6.2.05

Una lluvia y dos atados de cigarrillos después.
Ya no me fiaré de este reloj. Bribón. En fin, no es solo el reloj, son los números. 0,0117. Todos números insignificantes, algunos más que otros: 0,0086. Otros, más repetidos 0,0239. Así por cinco mil, por cinco millones de En fines. Todo se hace números en la vida. Y estoy yendo más allá del primitivismo de matrix y su código binario. Más números y todo es así hasta que miro mi muñeca. Mi muñeca con bronceado parejo, sin pálidas pieles con forma de pulsera. Con la piel curtida, adaptada a archivadores y a soles calientes y húmedos.
Mi oficina y archivador era la más fea de toda la compañía. Lejos. No había nada ni parecido. Los bidones vacíos me quedaban bien para descansar los pieses.
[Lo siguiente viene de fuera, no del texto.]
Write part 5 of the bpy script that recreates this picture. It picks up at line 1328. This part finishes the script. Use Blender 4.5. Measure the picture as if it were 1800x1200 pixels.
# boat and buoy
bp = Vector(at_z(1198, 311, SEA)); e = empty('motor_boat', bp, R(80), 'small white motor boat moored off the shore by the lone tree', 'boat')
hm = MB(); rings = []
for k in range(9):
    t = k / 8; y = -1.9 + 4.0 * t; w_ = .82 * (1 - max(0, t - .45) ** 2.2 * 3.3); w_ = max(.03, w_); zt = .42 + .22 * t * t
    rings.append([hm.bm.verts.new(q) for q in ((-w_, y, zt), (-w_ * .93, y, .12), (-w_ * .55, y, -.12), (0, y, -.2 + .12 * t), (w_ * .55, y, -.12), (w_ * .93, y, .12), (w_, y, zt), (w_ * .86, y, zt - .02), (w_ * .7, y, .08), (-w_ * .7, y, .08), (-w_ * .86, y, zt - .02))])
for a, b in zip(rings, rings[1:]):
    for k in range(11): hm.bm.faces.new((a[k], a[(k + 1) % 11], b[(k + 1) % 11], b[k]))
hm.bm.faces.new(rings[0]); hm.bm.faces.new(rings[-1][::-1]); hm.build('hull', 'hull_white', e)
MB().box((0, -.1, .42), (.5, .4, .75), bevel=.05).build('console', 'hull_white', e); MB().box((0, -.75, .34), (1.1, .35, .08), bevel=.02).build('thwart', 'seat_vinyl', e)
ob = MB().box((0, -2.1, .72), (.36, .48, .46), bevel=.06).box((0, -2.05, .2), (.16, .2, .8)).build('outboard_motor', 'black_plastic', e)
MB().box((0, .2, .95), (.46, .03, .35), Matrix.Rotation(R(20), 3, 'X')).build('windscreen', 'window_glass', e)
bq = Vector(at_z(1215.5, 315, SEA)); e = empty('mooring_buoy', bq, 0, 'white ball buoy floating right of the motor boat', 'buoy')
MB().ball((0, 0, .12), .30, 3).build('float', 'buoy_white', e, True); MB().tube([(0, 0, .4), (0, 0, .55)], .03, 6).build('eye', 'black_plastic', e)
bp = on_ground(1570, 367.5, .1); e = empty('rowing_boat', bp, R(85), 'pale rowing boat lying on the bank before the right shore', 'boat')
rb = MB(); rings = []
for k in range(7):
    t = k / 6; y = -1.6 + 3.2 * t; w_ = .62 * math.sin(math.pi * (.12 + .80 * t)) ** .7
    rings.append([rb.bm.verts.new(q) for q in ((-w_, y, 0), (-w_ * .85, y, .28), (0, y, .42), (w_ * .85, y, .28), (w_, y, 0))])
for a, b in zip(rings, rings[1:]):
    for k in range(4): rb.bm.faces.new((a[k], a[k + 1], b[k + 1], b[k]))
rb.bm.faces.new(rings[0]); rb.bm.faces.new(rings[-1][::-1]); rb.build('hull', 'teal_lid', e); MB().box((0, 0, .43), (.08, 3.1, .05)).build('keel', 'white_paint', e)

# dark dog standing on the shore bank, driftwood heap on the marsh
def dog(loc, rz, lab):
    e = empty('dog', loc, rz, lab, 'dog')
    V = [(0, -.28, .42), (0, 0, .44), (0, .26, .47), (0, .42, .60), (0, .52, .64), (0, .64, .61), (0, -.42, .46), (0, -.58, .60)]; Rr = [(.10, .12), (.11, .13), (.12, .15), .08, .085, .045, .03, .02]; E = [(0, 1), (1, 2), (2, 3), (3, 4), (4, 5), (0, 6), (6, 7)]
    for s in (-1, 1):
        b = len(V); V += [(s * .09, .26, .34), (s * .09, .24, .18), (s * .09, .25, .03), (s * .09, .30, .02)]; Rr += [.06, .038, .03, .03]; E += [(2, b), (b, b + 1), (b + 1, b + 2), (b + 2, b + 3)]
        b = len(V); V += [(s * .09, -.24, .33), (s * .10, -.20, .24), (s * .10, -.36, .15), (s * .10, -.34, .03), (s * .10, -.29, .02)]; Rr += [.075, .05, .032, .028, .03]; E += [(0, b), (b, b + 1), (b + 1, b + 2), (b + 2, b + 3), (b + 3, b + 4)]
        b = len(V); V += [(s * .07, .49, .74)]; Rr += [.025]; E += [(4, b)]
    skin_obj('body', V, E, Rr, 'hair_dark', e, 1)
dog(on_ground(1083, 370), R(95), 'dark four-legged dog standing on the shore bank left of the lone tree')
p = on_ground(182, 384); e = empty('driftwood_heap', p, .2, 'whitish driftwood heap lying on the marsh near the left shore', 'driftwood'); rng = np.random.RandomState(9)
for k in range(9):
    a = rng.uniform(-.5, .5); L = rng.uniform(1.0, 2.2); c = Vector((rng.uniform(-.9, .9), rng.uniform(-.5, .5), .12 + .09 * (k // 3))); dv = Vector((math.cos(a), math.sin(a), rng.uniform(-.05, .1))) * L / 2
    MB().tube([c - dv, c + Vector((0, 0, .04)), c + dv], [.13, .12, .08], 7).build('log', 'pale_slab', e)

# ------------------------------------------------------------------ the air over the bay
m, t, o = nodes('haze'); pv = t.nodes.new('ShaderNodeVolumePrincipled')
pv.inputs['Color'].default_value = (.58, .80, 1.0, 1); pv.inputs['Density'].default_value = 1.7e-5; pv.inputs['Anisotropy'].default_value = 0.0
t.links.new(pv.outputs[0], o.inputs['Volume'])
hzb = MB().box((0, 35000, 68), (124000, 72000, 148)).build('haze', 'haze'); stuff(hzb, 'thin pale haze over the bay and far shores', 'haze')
Pero las cajas desarmadas apiladas entre los archivadores, con la inestabilidad propia de los cartones, que se secan y, que si no se caen de canto, no pegan. Un día, como cualquier otro, caminaba por mi pequeña y fea oficina, dando pasos cortos, porque, si bien no es tan chica, está repleta de cosas, se me cayó un cartón de canto en la espalda y quedé desmayado algunas horas, aunque el desmayo ocurrió en otro lugar y creo que al día siguiente. En fin, pero no puedo caminar mucho porque hay hasta un bolso enorme de una minita que se mueve el señor Santos Godino. O debería moverse, un bolso de ese tamaño no es para menos. Una guillotina, en la que solo entran las cabezas de los insectos y es casi inservible, porque los insectos se hacen invisibles cuando está prendido el aire acondicionado. Tampoco era mi oficina, ya que la tenía que desocupar cuando el señor gonzales necesitaba hacer algún negocio turbio. Ahora no es más mi oficina y gonzales hace todos los negocios turbios que quiere. Ahora estoy en otra oficina, menos fea, porque no tiene nada que la haga linda. Hay en una pared un papel muy chiquito, que de lejos parecía un dibujo, pero después me acerqué y resultó ser una cuenta.